Instructions to follow:
Pull out every line below containing the word "pixels".

Records for the exercise:
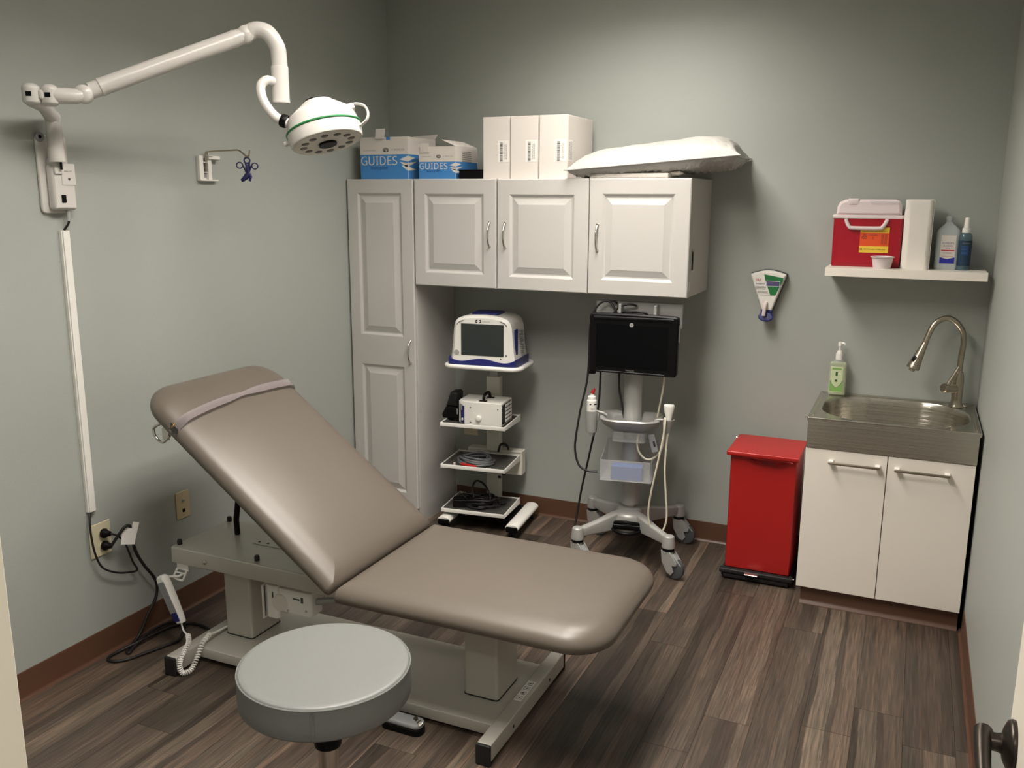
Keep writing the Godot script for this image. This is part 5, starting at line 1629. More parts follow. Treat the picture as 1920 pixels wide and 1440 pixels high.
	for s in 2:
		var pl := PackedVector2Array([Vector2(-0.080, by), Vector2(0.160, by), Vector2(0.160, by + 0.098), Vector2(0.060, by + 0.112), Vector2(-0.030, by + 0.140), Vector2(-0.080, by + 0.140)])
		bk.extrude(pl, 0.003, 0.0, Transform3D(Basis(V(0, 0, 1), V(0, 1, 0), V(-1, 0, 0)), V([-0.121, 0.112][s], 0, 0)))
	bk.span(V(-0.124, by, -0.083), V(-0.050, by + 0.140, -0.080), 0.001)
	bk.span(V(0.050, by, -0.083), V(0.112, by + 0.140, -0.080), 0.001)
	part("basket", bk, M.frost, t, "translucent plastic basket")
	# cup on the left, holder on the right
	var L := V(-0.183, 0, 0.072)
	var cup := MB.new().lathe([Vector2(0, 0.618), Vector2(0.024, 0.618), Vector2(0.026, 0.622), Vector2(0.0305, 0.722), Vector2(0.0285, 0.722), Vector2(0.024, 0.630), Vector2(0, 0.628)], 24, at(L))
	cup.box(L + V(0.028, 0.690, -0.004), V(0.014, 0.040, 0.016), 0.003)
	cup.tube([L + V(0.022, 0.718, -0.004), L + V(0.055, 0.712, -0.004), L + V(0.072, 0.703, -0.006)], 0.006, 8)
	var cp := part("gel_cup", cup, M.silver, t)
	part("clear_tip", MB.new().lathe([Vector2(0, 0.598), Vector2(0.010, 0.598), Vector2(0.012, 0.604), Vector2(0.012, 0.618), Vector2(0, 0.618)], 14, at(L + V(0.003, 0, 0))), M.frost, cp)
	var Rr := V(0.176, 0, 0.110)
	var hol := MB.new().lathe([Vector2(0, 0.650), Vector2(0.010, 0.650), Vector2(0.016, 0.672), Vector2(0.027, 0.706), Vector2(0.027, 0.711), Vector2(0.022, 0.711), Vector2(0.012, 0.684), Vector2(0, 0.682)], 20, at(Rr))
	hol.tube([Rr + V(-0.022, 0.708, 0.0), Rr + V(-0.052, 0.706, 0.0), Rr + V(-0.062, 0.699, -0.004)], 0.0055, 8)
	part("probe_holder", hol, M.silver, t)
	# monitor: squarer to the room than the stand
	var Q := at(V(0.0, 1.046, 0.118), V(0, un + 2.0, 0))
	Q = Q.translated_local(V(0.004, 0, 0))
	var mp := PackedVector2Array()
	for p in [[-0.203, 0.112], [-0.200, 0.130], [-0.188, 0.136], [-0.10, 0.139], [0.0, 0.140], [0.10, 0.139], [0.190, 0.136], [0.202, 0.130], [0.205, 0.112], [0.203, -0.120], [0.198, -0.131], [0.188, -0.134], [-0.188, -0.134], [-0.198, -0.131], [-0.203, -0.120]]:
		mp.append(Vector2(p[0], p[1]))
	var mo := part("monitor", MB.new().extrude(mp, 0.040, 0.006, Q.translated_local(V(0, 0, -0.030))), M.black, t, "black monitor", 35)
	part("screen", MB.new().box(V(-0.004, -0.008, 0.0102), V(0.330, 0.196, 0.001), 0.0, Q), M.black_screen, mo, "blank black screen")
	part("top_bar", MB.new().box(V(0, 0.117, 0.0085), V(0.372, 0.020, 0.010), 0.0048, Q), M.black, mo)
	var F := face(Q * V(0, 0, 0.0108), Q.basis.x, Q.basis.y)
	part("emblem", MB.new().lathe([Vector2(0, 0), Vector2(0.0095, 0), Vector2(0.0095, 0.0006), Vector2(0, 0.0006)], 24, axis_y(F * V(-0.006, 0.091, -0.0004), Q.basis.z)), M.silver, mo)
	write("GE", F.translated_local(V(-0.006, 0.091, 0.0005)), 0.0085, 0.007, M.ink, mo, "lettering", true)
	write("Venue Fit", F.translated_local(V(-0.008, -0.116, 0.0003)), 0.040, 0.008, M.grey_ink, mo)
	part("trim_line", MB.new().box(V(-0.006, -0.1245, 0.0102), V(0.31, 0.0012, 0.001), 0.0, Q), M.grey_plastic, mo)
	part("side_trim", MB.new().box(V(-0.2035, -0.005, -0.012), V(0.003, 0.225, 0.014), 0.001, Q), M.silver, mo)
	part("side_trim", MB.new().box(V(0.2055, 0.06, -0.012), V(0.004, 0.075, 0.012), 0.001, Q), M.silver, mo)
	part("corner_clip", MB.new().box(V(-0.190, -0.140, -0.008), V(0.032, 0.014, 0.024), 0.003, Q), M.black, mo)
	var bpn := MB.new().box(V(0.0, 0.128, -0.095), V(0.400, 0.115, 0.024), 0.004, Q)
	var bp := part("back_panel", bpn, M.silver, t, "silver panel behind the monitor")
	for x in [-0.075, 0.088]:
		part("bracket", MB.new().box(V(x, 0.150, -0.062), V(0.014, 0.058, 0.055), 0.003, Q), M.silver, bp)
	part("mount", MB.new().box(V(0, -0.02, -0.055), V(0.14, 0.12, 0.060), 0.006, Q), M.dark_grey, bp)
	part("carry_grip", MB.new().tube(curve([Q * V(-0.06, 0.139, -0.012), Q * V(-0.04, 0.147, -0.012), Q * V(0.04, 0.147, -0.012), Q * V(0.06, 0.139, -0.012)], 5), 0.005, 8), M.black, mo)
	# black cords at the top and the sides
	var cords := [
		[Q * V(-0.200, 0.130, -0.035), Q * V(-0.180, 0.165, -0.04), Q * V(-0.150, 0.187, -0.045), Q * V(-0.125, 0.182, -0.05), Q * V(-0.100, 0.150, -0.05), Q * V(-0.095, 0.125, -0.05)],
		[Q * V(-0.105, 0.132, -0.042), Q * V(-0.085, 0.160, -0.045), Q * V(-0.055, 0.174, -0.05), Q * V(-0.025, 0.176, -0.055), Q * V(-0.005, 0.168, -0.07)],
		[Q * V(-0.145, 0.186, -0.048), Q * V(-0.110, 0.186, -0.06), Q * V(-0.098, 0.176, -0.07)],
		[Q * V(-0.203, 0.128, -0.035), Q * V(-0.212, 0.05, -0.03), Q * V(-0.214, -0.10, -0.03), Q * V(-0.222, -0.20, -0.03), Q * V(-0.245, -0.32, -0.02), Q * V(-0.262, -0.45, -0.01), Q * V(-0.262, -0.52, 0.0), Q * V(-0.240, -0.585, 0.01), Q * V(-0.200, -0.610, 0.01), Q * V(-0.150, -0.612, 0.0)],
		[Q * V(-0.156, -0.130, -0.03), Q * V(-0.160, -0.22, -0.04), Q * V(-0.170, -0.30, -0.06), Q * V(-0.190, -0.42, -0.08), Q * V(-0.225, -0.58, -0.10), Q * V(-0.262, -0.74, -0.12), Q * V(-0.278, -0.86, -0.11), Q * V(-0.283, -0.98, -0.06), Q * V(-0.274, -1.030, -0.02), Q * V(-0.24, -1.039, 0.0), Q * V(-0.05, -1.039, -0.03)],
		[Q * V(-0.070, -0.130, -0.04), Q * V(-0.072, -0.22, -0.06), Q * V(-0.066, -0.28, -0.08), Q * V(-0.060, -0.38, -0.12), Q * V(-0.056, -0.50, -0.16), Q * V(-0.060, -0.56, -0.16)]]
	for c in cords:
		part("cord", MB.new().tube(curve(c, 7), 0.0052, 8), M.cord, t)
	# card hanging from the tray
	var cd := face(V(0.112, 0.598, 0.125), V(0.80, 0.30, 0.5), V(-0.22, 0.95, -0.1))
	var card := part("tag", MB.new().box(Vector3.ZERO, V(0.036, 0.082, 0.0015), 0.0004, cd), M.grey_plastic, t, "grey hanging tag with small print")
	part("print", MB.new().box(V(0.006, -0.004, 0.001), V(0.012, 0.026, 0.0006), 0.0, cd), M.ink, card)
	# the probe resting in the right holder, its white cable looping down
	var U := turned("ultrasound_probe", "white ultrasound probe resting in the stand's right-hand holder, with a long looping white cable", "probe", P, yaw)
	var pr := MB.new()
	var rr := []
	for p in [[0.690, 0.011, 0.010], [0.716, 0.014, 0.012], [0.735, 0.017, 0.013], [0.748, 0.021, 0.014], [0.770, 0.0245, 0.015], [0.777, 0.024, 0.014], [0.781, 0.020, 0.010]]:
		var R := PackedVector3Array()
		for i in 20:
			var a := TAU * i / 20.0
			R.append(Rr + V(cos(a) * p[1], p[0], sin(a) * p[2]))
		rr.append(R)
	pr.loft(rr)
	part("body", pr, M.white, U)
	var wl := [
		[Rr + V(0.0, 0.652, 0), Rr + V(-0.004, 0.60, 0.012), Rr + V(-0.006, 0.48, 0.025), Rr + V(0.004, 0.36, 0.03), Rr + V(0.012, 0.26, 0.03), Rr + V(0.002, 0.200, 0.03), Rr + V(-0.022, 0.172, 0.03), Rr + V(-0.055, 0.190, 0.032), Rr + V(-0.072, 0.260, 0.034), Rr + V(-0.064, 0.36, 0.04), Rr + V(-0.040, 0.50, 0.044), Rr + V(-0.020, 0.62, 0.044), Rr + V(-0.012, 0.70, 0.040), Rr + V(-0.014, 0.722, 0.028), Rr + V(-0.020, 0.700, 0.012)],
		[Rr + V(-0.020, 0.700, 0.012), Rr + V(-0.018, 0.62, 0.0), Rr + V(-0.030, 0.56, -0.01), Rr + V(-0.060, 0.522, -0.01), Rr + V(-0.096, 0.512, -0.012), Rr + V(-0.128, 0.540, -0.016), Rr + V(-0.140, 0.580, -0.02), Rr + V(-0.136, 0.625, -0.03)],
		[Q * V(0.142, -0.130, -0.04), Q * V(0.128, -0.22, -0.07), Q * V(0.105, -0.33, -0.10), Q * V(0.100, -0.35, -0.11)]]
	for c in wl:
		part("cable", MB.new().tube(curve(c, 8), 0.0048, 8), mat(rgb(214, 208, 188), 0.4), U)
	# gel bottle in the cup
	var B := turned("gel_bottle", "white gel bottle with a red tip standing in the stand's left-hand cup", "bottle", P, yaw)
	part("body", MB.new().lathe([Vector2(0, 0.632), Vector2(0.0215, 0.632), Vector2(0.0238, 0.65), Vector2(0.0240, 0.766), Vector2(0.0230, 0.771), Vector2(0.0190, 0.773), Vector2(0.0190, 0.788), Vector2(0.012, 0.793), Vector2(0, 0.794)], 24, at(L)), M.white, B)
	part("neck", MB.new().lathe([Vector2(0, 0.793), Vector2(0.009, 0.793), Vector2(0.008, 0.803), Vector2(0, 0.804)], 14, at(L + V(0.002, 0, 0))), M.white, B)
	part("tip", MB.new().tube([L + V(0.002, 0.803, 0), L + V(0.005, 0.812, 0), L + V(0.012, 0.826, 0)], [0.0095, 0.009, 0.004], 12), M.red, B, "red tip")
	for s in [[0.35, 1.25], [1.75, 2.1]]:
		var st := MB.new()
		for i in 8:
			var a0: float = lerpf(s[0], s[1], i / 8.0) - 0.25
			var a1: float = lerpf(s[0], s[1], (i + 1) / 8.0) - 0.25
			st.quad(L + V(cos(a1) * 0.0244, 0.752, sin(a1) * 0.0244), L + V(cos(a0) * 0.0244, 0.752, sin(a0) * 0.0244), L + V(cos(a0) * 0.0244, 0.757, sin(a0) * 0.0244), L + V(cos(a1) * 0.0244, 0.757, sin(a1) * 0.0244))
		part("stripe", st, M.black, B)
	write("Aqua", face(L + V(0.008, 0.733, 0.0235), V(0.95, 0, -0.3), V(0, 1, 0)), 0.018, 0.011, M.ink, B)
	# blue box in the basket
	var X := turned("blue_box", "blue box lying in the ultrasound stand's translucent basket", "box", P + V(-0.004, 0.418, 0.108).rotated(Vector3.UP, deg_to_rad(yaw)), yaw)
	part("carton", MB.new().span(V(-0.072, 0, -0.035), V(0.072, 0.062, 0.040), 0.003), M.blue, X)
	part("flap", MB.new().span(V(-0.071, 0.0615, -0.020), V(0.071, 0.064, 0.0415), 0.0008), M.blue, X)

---

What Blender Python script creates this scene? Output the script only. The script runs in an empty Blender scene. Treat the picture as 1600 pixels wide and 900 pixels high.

Solution to this problem:
Keep writing the Godot script for this image. This is part 5, starting at line 1629. More parts follow. Treat the picture as 1920 pixels wide and 1440 pixels high.
What Blender Python script creates this scene? Output the script only. The script runs in an empty Blender scene. Treat the picture as 1600 pixels wide and 900 pixels high.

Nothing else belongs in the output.